Pavel Tchelitchew worked in a variety of styles but is best known for portraying the mystical forces of the human form — both inside and out. From an aristocratic family, he was educated in Moscow until the Russian Revolution forced his family to Kiev. There, the artist attended classes at the Kiev Academy and became acquainted with the work of Fernand Léger, along with Russian Constructivists such as Kazimir Malevich. He then settled in Berlin and gained recognition for his theatrical sets and costumes.

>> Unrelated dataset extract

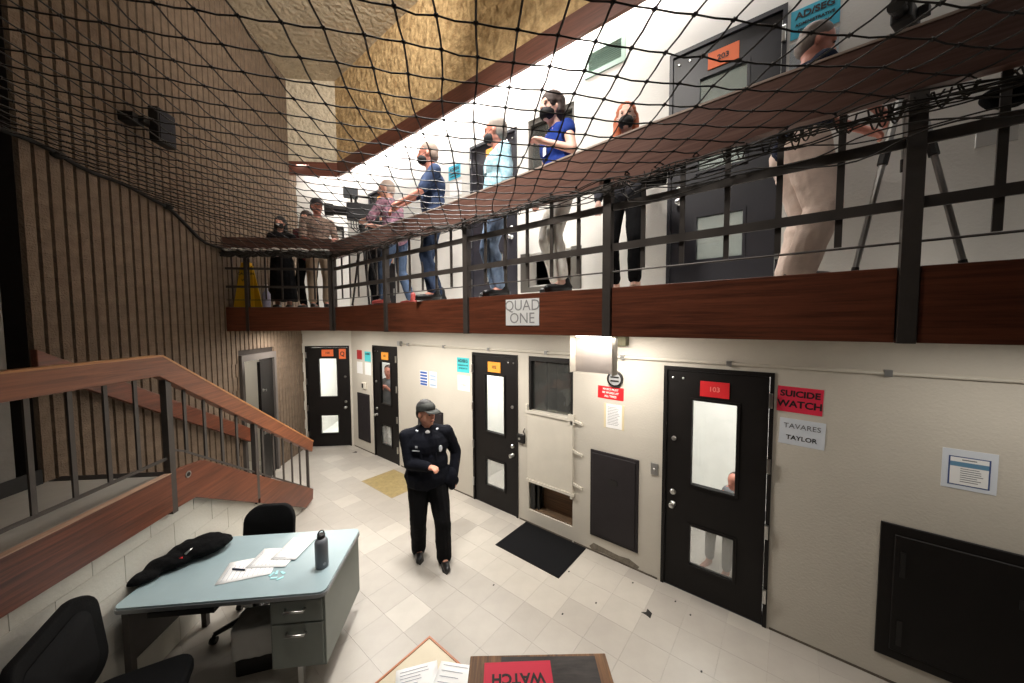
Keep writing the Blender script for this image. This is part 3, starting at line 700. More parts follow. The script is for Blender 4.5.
# bundled slack netting under the handrail
bn = MB()
def wander(f, n, amp, r, seed):
    rnd = random.Random(seed); ph = [rnd.uniform(0, 6.28) for _ in range(6)]; pts = []
    for k in range(n):
        t = k/(n-1); base = f(t)
        w = Vector((.5*sin(t*37+ph[0])+.3*sin(t*83+ph[1]), .5*sin(t*41+ph[2])+.3*sin(t*97+ph[3]), .6*sin(t*29+ph[4])+.4*sin(t*71+ph[5])))
        pts.append(base+w*amp)
    bn.tube([p_+off for p_ in pts], r, 4)
for s in range(13):
    amp = .022+.006*s
    def f(t, amp=amp, s=s):
        y = -2.2+t*7.4; k = 1.0 if y < 1.2 else max(.35, 1-(y-1.2)*.25)
        dp = .055*(s-7) if s > 7 else 0
        return Vector((2.31, y, 3.575-.03*k-.010*(s % 4)*k-dp*.5*(1 if y < .9 else 0.15)))
    wander(f, 110, amp*.9 if s < 7 else amp*.6, .0038, s)
for s in range(60): # hanging loops
    y = random.uniform(-2, 2.6) if s < 24 else random.uniform(-1.2, 1.0); d = random.uniform(.03, .10)
    bn.tube([Vector((2.32, y+.05*t+.0*d, 3.57-d*sin(pi*t)))+off for t in [k/8 for k in range(9)]], .0036, 4)
bn.build('bundled_net', NETG, net, kind='stuff')
rl = MB()
for s in range(9):
    rnd = random.Random(s+50); ph = rnd.uniform(0, 6)
    rl.tube([P(5.37+.03*sin(k*.8+ph), 2.06+1.5*k/40, 3.60+.03*cos(k*.9+ph*2)-.015*sin(k*.25+ph))+off for k in range(41)], .016, 6)
rl.build('rolled_net', NETG, net, kind='stuff')
wp = MB()
for k in range(15):
    r = 2.12+1.38*k/14+random.uniform(-.03, .03)
    wp.ell(P(5.355, r, 3.655+random.uniform(-.008, .012))+off, (.06, .045, .022), Matrix.Rotation(random.uniform(0, 1.5), 3, 'Z'), 8, 6)
wp.build('white_wrapping', mat('white_plastic_wrap', rgb(226, 224, 220), .5), net, kind='stuff', label='crumpled whitish wrapping on the rolled net edge')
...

Tchelitchew went to Paris in 1923. His theatrical experience prompted a prolonged collaboration with Sergei Diaghilev, director of the Ballets Russes, and his paintings drew the admiration of Gertrude Stein. Through Stein, he became familiar with Picasso’s work, which greatly influenced his own paintings, and British poet Edith Sitwell, who would become his patron and muse. Sitwell was the model for this gouache, a study for the artist’s painting Harvester (1928). Its brown tonalities are characteristic of Tchelitchew’s work during this period and his association with the Neo-Romantics, known for their brooding, melancholic paintings. It also seems to correspond directly to lines from one of Sitwell’s poems, Harvest:
"I, an old woman whose heart is like the Sun That has seen too much, looked on too many sorrows, Yet is not weary of shining, fulfillment and harvest . . ." (1)
After 1929, Tchelitchew was often called a Surrealist, although the artist himself denounced the label. In 1934, he moved from Paris to New York City, and became a U.S. citizen in 1952.
(1) Edith Sitwell, “Harvest,” unpublished draft in notebook 57, Edith Sitwell Collection, Harry Ransom Center, University of Texas at Austin, 5.